現在の人間が過ごしやすい気候は温室効果ガスという二酸化炭素やメタンといった種類のガスがのおかげですが、これが増えすぎると、本来宇宙へ逃がすための熱までも捕まえすぎ、地球温暖化が進むといわれていました。
二酸化炭素は関係ないとする論文もある
現在、世界中の二酸化炭素濃度はほぼ右肩上がりに増え続けています。しかし、世界の気温を観測してみると、1990年代の急激な上昇を最後にほぼ横ばいの傾向が続いています。二酸化炭素濃度の上昇による地球温暖化への因果関係はないとしているのです。
ビットコインで地球温暖化が進む根拠は二酸化炭素の増加
ビットコインのマイニングは膨大な電力を使用します。それが元で地球温暖化が進むと警鐘を鳴らす専門がいますが、前述のように二酸化炭素量と気温の上昇の因果関係は判明していません。
世界の電力量の多くても、わずか何パーセントであるから関係ない、といった議論もよくされます。また、二酸化炭素濃度がどのくらい増えるからなどのデータを計測したものによって議論している専門家はほぼ見かけないのが現状です。
ビットコインを始めとする電力増加による温暖化説には根拠はない
確実に言えることは、どちらの理論も明確な根拠がないことです。そもそも世界の平均気温が横ばいである現在、地球温暖化自体が起こっていると明言するのは難しいのではないか、と考えられます。
ただ、エネルギー資源の枯渇は必ず起こります。また、極端な話、二酸化炭素濃度がこのまま上がり続ければ私たち人類はいつか死に絶えます。その根拠として地球温暖化を持ち出すのは今の時代にはナンセンスな部分もありますが、合ってい、合っていないはともかく、電力の消費量増加に対する警鐘を鳴らし続けることは必要なことではないかと考えられます。
二酸化炭素が発生するのは火力発電だけ
二酸化炭素が発生するのは、実は火力発電だけです。体に悪そうなイメージのある原子力も環境的にはクリーンエネルギーの一つと分類さることもあります。

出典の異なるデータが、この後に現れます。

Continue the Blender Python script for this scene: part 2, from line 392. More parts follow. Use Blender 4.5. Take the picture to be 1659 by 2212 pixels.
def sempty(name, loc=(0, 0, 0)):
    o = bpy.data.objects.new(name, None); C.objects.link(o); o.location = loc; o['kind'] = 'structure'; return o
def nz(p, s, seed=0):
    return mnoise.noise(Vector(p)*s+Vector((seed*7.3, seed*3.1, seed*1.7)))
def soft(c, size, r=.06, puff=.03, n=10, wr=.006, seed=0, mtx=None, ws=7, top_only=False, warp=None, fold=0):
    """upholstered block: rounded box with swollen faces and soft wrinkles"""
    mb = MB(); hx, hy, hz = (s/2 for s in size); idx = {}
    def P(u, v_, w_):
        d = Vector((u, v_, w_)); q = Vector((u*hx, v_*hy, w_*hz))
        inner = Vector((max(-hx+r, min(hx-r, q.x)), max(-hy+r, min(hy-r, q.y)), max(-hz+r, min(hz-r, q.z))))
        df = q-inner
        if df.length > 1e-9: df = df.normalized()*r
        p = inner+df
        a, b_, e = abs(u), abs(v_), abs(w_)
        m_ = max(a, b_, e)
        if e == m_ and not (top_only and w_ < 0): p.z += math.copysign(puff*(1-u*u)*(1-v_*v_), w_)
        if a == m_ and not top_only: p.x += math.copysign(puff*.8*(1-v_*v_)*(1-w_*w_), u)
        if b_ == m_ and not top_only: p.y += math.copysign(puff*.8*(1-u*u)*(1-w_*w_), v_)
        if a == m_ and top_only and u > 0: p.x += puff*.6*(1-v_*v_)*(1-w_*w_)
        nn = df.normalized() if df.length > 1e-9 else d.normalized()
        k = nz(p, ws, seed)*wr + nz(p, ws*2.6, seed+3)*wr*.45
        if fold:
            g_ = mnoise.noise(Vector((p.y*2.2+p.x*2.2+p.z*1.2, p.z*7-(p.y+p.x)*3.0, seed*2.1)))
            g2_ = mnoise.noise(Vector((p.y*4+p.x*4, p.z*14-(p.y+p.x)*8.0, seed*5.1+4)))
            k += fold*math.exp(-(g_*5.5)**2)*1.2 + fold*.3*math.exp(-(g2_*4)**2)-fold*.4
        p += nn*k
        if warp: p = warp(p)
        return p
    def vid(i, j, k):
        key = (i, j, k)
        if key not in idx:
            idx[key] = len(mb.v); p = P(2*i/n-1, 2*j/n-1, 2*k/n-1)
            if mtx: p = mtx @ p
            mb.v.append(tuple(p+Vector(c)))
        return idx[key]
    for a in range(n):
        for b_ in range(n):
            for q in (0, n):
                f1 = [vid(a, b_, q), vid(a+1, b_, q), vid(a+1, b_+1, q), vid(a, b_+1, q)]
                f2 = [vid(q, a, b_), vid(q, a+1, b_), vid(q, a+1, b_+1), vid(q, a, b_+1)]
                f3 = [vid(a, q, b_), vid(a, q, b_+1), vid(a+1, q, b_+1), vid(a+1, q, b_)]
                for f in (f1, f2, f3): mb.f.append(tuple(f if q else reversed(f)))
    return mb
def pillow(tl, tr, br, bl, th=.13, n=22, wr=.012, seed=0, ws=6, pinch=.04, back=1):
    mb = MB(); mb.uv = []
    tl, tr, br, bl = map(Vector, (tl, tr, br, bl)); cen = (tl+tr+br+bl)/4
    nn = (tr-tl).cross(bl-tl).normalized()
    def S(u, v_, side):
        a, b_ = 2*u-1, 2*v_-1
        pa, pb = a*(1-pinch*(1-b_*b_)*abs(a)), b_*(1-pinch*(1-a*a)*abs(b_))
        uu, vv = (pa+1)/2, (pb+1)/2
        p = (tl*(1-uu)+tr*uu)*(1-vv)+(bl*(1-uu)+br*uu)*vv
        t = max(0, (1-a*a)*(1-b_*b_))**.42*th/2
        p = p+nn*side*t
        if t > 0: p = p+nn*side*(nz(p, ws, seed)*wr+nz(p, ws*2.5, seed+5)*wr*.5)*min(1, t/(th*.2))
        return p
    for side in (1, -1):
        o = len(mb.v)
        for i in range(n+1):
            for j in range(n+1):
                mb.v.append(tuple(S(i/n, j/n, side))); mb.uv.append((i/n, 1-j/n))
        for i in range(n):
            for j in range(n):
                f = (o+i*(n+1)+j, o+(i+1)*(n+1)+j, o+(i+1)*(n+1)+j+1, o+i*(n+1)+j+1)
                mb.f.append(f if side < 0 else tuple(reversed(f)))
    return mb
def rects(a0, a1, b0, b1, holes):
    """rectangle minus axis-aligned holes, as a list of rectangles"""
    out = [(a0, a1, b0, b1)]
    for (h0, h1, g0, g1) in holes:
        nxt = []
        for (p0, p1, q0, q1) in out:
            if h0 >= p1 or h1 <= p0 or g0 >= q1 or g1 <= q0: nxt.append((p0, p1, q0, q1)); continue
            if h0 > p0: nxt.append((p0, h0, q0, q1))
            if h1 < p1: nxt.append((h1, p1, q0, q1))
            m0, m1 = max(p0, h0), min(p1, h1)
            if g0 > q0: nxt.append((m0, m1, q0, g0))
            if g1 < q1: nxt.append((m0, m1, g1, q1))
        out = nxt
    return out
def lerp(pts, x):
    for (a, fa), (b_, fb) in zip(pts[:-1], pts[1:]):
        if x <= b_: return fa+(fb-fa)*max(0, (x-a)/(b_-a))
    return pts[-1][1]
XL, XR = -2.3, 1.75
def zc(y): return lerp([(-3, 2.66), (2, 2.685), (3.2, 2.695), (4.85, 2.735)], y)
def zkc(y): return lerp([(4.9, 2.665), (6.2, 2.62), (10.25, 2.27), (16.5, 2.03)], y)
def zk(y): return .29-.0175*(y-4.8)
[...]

もちろん、使用済み核燃料問題があるため、クリーンエネルギーとはいえないという見方もあります。
ビットコインのマイニングが盛んに行われ、マイニング能力の約7割が中国にあるといわれている今ですが、中国の有力なマイニング事業で使われているのは、火力発電ではなく水力発電が中心だそうです。
ですので、マイニングにかかる電力というのは比較的クリーンなエネルギーで賄われているのではないかという見方もあります。
火力発電の割合はどのくらい?
あまり火力発電が主要ではないイメージのある日本ですが、日本であっても約4割の電力が火力発電により賄われており、同じく4割がガス(LNG)による発電で賄われています。原子力は危険といった風潮により2018年はわずか1.7%程度の電力しか賄えていません。(昔は3割ほど)
つまり、現在の日本の発電状況だけ見ても約8割が有限資産により賄われているのです。
ビットコインで地球温暖化が進む根拠はない
このようにビットコインのマイニングが原因で地球温暖化が進むという理論に明確な根拠はない状態です。
これからの時代、クリーンな新エネルギーに期待が集まっています。ビットコインのマイニングに対する膨大な電力問題は今も叫ばれていますが、ビットコインと環境問題両方からアプローチできる電力軽減技術が開発されることを期待したいですね。